Hace semanas, mi pesimismo antropológico —recubierto por un metafísico hedor de óntico fatalismo— apeló a Nostradamus para certificar la proximidad patente de un devenir inexorable hacia el fin de los tiempos. Pero los ángeles nos han concedido una prórroga. Los ángeles de la guarda de los amantes del fútbol. De los españoles, concretamente. No sé si habrá sido la intervención de la caridad divina, de los templarios de la Santa UEFA o del BCE, pero la moral del país se estaba hundiendo irremisiblemente en la ciénaga de la injusticia, la pobreza y la alienación cuando, de pronto, en cuestión de tres días, casi todos los equipos españoles se han clasificado para jugar las finales europeas. Además, equipos españoles de verdad. Nada de vascos ni catalanes. Españoles como Dios manda. Por eso ahora queremos de presidente a Émery, Zidane o Simeone: no nos dan de comer pero nos hacen felices. Los otros ni eso. Así que a Pedro, Pablo, Mariano y Alberto que los parta un rayo, que no son más que charlatanes de feria a los que nuestras miserias les resbalan por sus rábanos. Y por primera vez en mucho tiempo, ni yo mismo sé hasta qué punto estoy hablando de coña o más en serio que nunca, porque no es para menos.
Nuestros maravillosos ángeles de la guarda, quizá sin la brillantez de otras ediciones pero con más coraje y valor, nos han ido dando una alegría tras otra, y tras una emoción mayor, otra más inmensa, hasta el punto de brindarnos un simulacro de sentido y felicidad para nuestras denostadas vidas, ahogadas entre el desencanto del presente y el pánico al porvenir, que no sé cuál de los dos purgatorios tortura más. No tenemos trabajo, ni esperanza de que mejore el poco que hay, ni un horizonte despejado para nuestras temblorosas pensiones, ni para nuestra reseca y melancólica juventud, ni una prensa que se ponga de nuestro lado, ni políticos que nos representen de verdad, ni escritores que se comprometan, ni canciones que nos hagan resucitar, ni películas que nos envuelvan con héroes como los de antes. Nos hacen repetir las elecciones para que sus huevos cuadrados y depilados conejos transpiren el sudor que provoca la piel de los escaños, y se quedan inmunes ante nuestra inútil indignación: -"A mamarla, pueblo, a mamarla", se llama la balada que cantan a dos voces los leones del Congreso.

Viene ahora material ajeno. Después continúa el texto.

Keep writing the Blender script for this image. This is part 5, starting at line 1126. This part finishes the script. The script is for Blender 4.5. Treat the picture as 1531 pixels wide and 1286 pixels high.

No sé por qué, pero parte de la peña progre de este país, compuesta mayormente por pseudointelectuales y —como dice mi genial amigo Libi— Chiítas de Bache, peña que —por cierto— a mí siempre me resultó más reprimida y afectada que ningún otro sector social, se empeñó desde siempre en hacer del fútbol un divertimento para incultos, elementales, adormecidos y machistas. En lo último puede que lleven razón, porque mi madre —antes— y mi mujer —ahora— tienen la manía de recoger la cena en los minutos finales y, por más que se les suplique, hacen coincidir la interposición entre tele y sofá con los últimos ataques de mi equipo. “¡Mamá, coño, quitaaaaa! -"Anda, si luego ponen la repetición 60 veces, niño"; y encima se niegan a entender el fuera de juego porque en el fondo no les importa. Así que lo de machista lo acepto (tampoco tengo yo ahora el deber moral de quitarme dos mil años de insolidaria tradición en el minuto 83 de un partido de vuelta de semifinales de Champions, joder).
Lo que no acepto es lo demás. Identificar incultura y fútbol equivale a restringir el concepto de cultura a ámbitos exclusivamente científicos o humanísticos. Y quien cae en ese vicio, además de inculto, suele ser un coñazo de tío (o de tía). En segundo lugar, el fútbol es elemental, ciertamente, y de ahí su grandeza. Pero, además, por si no lo saben muchos empollones de fular y catedráticos de boina, para organizar los complejos entresijos de la existencia se hace imprescindible contar con algunos resortes lisos, elementales, simples, sólidos y muy visibles, pues son los que en momentos de caos y confusión devuelven la sensación de equilibrio, al igual que las balizas ordenan un campo de regatas en medio del mar. Por último, el fútbol puede que adormezca la conciencia, y funcione como opio del pueblo en unos tiempos en los que ya la religión no vale siquiera para eso. Cierto también. Pero oigan, el fin del mundo iba a llegar mañana. Y ha venido el fútbol con sus goles y —de momento— nos ha dado una prórroga hasta el 28 de mayo. ¿Les parece poco? Luego ya veremos cómo se presenta la Eurocopa.